Reproduce the listing below exactly. Pictures do not belong in the copy.

• • •

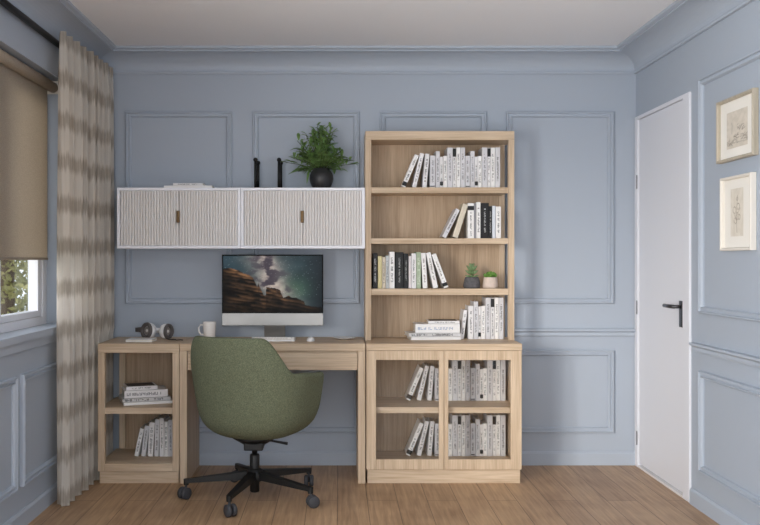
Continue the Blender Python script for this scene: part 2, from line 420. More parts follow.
m = bpy.data.materials.new('ikat_curtain'); m.use_nodes = True
nt = m.node_tree; b = nt.nodes['Principled BSDF']; b.inputs['Roughness'].default_value = .9; b.inputs['Specular IOR Level'].default_value = .1
L = nt.links.new
uv = nt.nodes.new('ShaderNodeUVMap'); uv.uv_map = 'UVMap'
sx = nt.nodes.new('ShaderNodeSeparateXYZ'); L(uv.outputs[0], sx.inputs[0])
def noise_uv(su, sv, det=3):
    mp = nt.nodes.new('ShaderNodeMapping'); mp.inputs['Scale'].default_value = (su, sv, 1)
    n = nt.nodes.new('ShaderNodeTexNoise'); n.inputs['Scale'].default_value = 1; n.inputs['Detail'].default_value = det
    L(uv.outputs[0], mp.inputs[0]); L(mp.outputs[0], n.inputs[0]); return n.outputs['Fac']
def mth(op, a, bb=0, c=None):
    x = nt.nodes.new('ShaderNodeMath'); x.operation = op
    for i, v in enumerate((a, bb, c)):
        if v is None: continue
        if isinstance(v, (int, float)): x.inputs[i].default_value = v
        else: L(v, x.inputs[i])
    return x.outputs[0]
serr = mth('MULTIPLY', noise_uv(90, .4), .13)
zz = mth('ADD', sx.outputs[1], serr)
ph = mth('FRACT', mth('DIVIDE', zz, .205))
tri = mth('ABSOLUTE', mth('SUBTRACT', ph, .5))           # 0 in the middle of a band
band = nt.nodes.new('ShaderNodeMapRange'); L(tri, band.inputs[0]); band.inputs[1].default_value = .10; band.inputs[2].default_value = .26
band.inputs[3].default_value = 1; band.inputs[4].default_value = 0
st = noise_uv(230, .8, 2)
k = mth('MULTIPLY', band.outputs[0], mth('MULTIPLY_ADD', st, .6, .40))
k2 = mth('MULTIPLY_ADD', mth('SUBTRACT', st, .5), .9, k); 
r = nt.nodes.new('ShaderNodeValToRGB'); e = r.color_ramp.elements
e[0].position = 0; e[0].color = lin(234, 228, 219); e[1].position = 1; e[1].color = lin(178, 167, 152)
L(k2, r.inputs[0]); L(r.outputs[0], b.inputs['Base Color'])
t = nt.nodes.new('ShaderNodeBsdfTranslucent'); L(r.outputs[0], t.inputs[0])
mx = nt.nodes.new('ShaderNodeMixShader'); mx.inputs[0].default_value = .5
L(b.outputs[0], mx.inputs[1]); L(t.outputs[0], mx.inputs[2]); L(mx.outputs[0], nt.nodes['Material Output'].inputs[0])
bm = NB(); uvl = bm.loops.layers.uv.new('UVMap')
NU, NV = 260, 60; y0, y1 = 4.37, 5.24; grid = []
for j in range(NV+1):
    v = j/NV; z = .006 + 2.315*v; row = []
    for i in range(NU+1):
        u = i/NU
        fold = math.sin(u*2*PI*8.5 + .9*math.sin(u*9) + .25*math.sin(z*1.7+u*5))
        pin = math.sin(u*2*PI*26)*.006*max(0, (v-.80)/.20)
        amp = .033 + .006*math.sin(u*23+z*.8)
        x = XL+.082 + .026*u + amp*fold*(1 - .35*max(0, (v-.9)/.1)) + pin
        if y0+(y1-y0)*u > 4.82 and z < .8: x = min(x, -1.302)
        x = max(x, XL+.049)
        wob = .008*math.sin(u*31+z*2)*(1-v)
        row.append(bm.verts.new((x, y0 + (y1-y0)*u + wob + .012*math.cos(u*2*PI*8.5)*1.0, z)))
    grid.append(row)
for j in range(NV):
    for i in range(NU):
        f = bm.faces.new((grid[j][i], grid[j][i+1], grid[j+1][i+1], grid[j+1][i]))
        for lp, (a, c) in zip(f.loops, ((i, j), (i+1, j), (i+1, j+1), (i, j+1))): lp[uvl].uv = (a/NU*1.6, c/NV*2.315)
cu = obj('curtain', bm, m, None, True)
tag(cu, 'floor-length cream curtain with brown ikat bands beside the window', 'curtain')

# ------------------------------------------------------------------ low cabinet on the left
TOP = .755; FY = 4.85
lc = thing('side_cabinet', 'low open oak cabinet with two shelves between curtain and desk', 'cabinet', (-1.07, 5.07, 0))
x0, x1 = -1.294, -.8565
bm = NB(); box(bm, x0, x1, FY, YB-.017, TOP-.050, TOP, .002); obj('top_board', bm, M['oakx'], lc)
for a in (x0, x1-.036):
    for c in (FY+.001, YB-.06): q = a + (.020 if (c > 5 and a < -1) else 0); bm = NB(); box(bm, q, q+.036, c, c+.036, .066, TOP-.0505, .0015); obj('post', bm, M['oak'], lc)
bm = NB(); box(bm, x0+.0365, x1-.0365, FY+.002, FY+.03, .066, .108, .0015); obj('front_rail', bm, M['oakx'], lc)
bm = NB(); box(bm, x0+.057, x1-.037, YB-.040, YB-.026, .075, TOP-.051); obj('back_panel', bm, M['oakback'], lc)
bm = NB(); box(bm, x0+.004, x1-.004, FY+.037, YB-.061, .376, .410, .0015)
box(bm, x0+.037, x1-.037, FY+.004, FY+.037, .376, .410); box(bm, x0+.057, x1-.037, YB-.061, YB-.041, .376, .410)
obj('shelf', bm, M['oakx'], lc)
bm = NB(); box(bm, x0+.004, x1-.004, FY+.038, YB-.062, .080, .109); obj('bottom_board', bm, M['oakx'], lc)
bm = NB(); box(bm, x0+.006, x1-.004, FY+.012, YB-.018, 0, .0655, .001); obj('plinth', bm, M['oakx'], lc)

# ------------------------------------------------------------------ desk
dk = thing('desk', 'light oak desk with one wide drawer standing between the cabinets', 'desk', (-.35, 5.07, 0))
dx0, dx1 = -.854, .1475
bm = NB(); box(bm, dx0, dx1, FY, YB-.017, .716, TOP, .002); obj('desktop', bm, M['oakx'], dk)
for a in (dx0, dx1-.040):
    bm = NB(); box(bm, a, a+.040, FY+.001, YB-.018, 0, .7155, .002); obj('leg', bm, M['oak'], dk)
bm = NB(); box(bm, dx0+.041, dx1-.041, FY+.018, YB-.03, .628, .7155); obj('drawer_case', bm, M['oakx'], dk)
bm = NB(); box(bm, dx0+.043, dx1-.043, FY+.003, FY+.0175, .612, .702, .001); obj('drawer', bm, M['oakx'], dk)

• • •

Full answer.
Continue the Blender Python script for this scene: part 2, from line 420. More parts follow.
m = bpy.data.materials.new('ikat_curtain'); m.use_nodes = True
nt = m.node_tree; b = nt.nodes['Principled BSDF']; b.inputs['Roughness'].default_value = .9; b.inputs['Specular IOR Level'].default_value = .1
L = nt.links.new
uv = nt.nodes.new('ShaderNodeUVMap'); uv.uv_map = 'UVMap'
sx = nt.nodes.new('ShaderNodeSeparateXYZ'); L(uv.outputs[0], sx.inputs[0])
def noise_uv(su, sv, det=3):
    mp = nt.nodes.new('ShaderNodeMapping'); mp.inputs['Scale'].default_value = (su, sv, 1)
    n = nt.nodes.new('ShaderNodeTexNoise'); n.inputs['Scale'].default_value = 1; n.inputs['Detail'].default_value = det
    L(uv.outputs[0], mp.inputs[0]); L(mp.outputs[0], n.inputs[0]); return n.outputs['Fac']
def mth(op, a, bb=0, c=None):
    x = nt.nodes.new('ShaderNodeMath'); x.operation = op
    for i, v in enumerate((a, bb, c)):
        if v is None: continue
        if isinstance(v, (int, float)): x.inputs[i].default_value = v
        else: L(v, x.inputs[i])
    return x.outputs[0]
serr = mth('MULTIPLY', noise_uv(90, .4), .13)
zz = mth('ADD', sx.outputs[1], serr)
ph = mth('FRACT', mth('DIVIDE', zz, .205))
tri = mth('ABSOLUTE', mth('SUBTRACT', ph, .5))           # 0 in the middle of a band
band = nt.nodes.new('ShaderNodeMapRange'); L(tri, band.inputs[0]); band.inputs[1].default_value = .10; band.inputs[2].default_value = .26
band.inputs[3].default_value = 1; band.inputs[4].default_value = 0
st = noise_uv(230, .8, 2)
k = mth('MULTIPLY', band.outputs[0], mth('MULTIPLY_ADD', st, .6, .40))
k2 = mth('MULTIPLY_ADD', mth('SUBTRACT', st, .5), .9, k); 
r = nt.nodes.new('ShaderNodeValToRGB'); e = r.color_ramp.elements
e[0].position = 0; e[0].color = lin(234, 228, 219); e[1].position = 1; e[1].color = lin(178, 167, 152)
L(k2, r.inputs[0]); L(r.outputs[0], b.inputs['Base Color'])
t = nt.nodes.new('ShaderNodeBsdfTranslucent'); L(r.outputs[0], t.inputs[0])
mx = nt.nodes.new('ShaderNodeMixShader'); mx.inputs[0].default_value = .5
L(b.outputs[0], mx.inputs[1]); L(t.outputs[0], mx.inputs[2]); L(mx.outputs[0], nt.nodes['Material Output'].inputs[0])
bm = NB(); uvl = bm.loops.layers.uv.new('UVMap')
NU, NV = 260, 60; y0, y1 = 4.37, 5.24; grid = []
for j in range(NV+1):
    v = j/NV; z = .006 + 2.315*v; row = []
    for i in range(NU+1):
        u = i/NU
        fold = math.sin(u*2*PI*8.5 + .9*math.sin(u*9) + .25*math.sin(z*1.7+u*5))
        pin = math.sin(u*2*PI*26)*.006*max(0, (v-.80)/.20)
        amp = .033 + .006*math.sin(u*23+z*.8)
        x = XL+.082 + .026*u + amp*fold*(1 - .35*max(0, (v-.9)/.1)) + pin
        if y0+(y1-y0)*u > 4.82 and z < .8: x = min(x, -1.302)
        x = max(x, XL+.049)
        wob = .008*math.sin(u*31+z*2)*(1-v)
        row.append(bm.verts.new((x, y0 + (y1-y0)*u + wob + .012*math.cos(u*2*PI*8.5)*1.0, z)))
    grid.append(row)
for j in range(NV):
    for i in range(NU):
        f = bm.faces.new((grid[j][i], grid[j][i+1], grid[j+1][i+1], grid[j+1][i]))
        for lp, (a, c) in zip(f.loops, ((i, j), (i+1, j), (i+1, j+1), (i, j+1))): lp[uvl].uv = (a/NU*1.6, c/NV*2.315)
cu = obj('curtain', bm, m, None, True)
tag(cu, 'floor-length cream curtain with brown ikat bands beside the window', 'curtain')

# ------------------------------------------------------------------ low cabinet on the left
TOP = .755; FY = 4.85
lc = thing('side_cabinet', 'low open oak cabinet with two shelves between curtain and desk', 'cabinet', (-1.07, 5.07, 0))
x0, x1 = -1.294, -.8565
bm = NB(); box(bm, x0, x1, FY, YB-.017, TOP-.050, TOP, .002); obj('top_board', bm, M['oakx'], lc)
for a in (x0, x1-.036):
    for c in (FY+.001, YB-.06): q = a + (.020 if (c > 5 and a < -1) else 0); bm = NB(); box(bm, q, q+.036, c, c+.036, .066, TOP-.0505, .0015); obj('post', bm, M['oak'], lc)
bm = NB(); box(bm, x0+.0365, x1-.0365, FY+.002, FY+.03, .066, .108, .0015); obj('front_rail', bm, M['oakx'], lc)
bm = NB(); box(bm, x0+.057, x1-.037, YB-.040, YB-.026, .075, TOP-.051); obj('back_panel', bm, M['oakback'], lc)
bm = NB(); box(bm, x0+.004, x1-.004, FY+.037, YB-.061, .376, .410, .0015)
box(bm, x0+.037, x1-.037, FY+.004, FY+.037, .376, .410); box(bm, x0+.057, x1-.037, YB-.061, YB-.041, .376, .410)
obj('shelf', bm, M['oakx'], lc)
bm = NB(); box(bm, x0+.004, x1-.004, FY+.038, YB-.062, .080, .109); obj('bottom_board', bm, M['oakx'], lc)
bm = NB(); box(bm, x0+.006, x1-.004, FY+.012, YB-.018, 0, .0655, .001); obj('plinth', bm, M['oakx'], lc)

# ------------------------------------------------------------------ desk
dk = thing('desk', 'light oak desk with one wide drawer standing between the cabinets', 'desk', (-.35, 5.07, 0))
dx0, dx1 = -.854, .1475
bm = NB(); box(bm, dx0, dx1, FY, YB-.017, .716, TOP, .002); obj('desktop', bm, M['oakx'], dk)
for a in (dx0, dx1-.040):
    bm = NB(); box(bm, a, a+.040, FY+.001, YB-.018, 0, .7155, .002); obj('leg', bm, M['oak'], dk)
bm = NB(); box(bm, dx0+.041, dx1-.041, FY+.018, YB-.03, .628, .7155); obj('drawer_case', bm, M['oakx'], dk)
bm = NB(); box(bm, dx0+.043, dx1-.043, FY+.003, FY+.0175, .612, .702, .001); obj('drawer', bm, M['oakx'], dk)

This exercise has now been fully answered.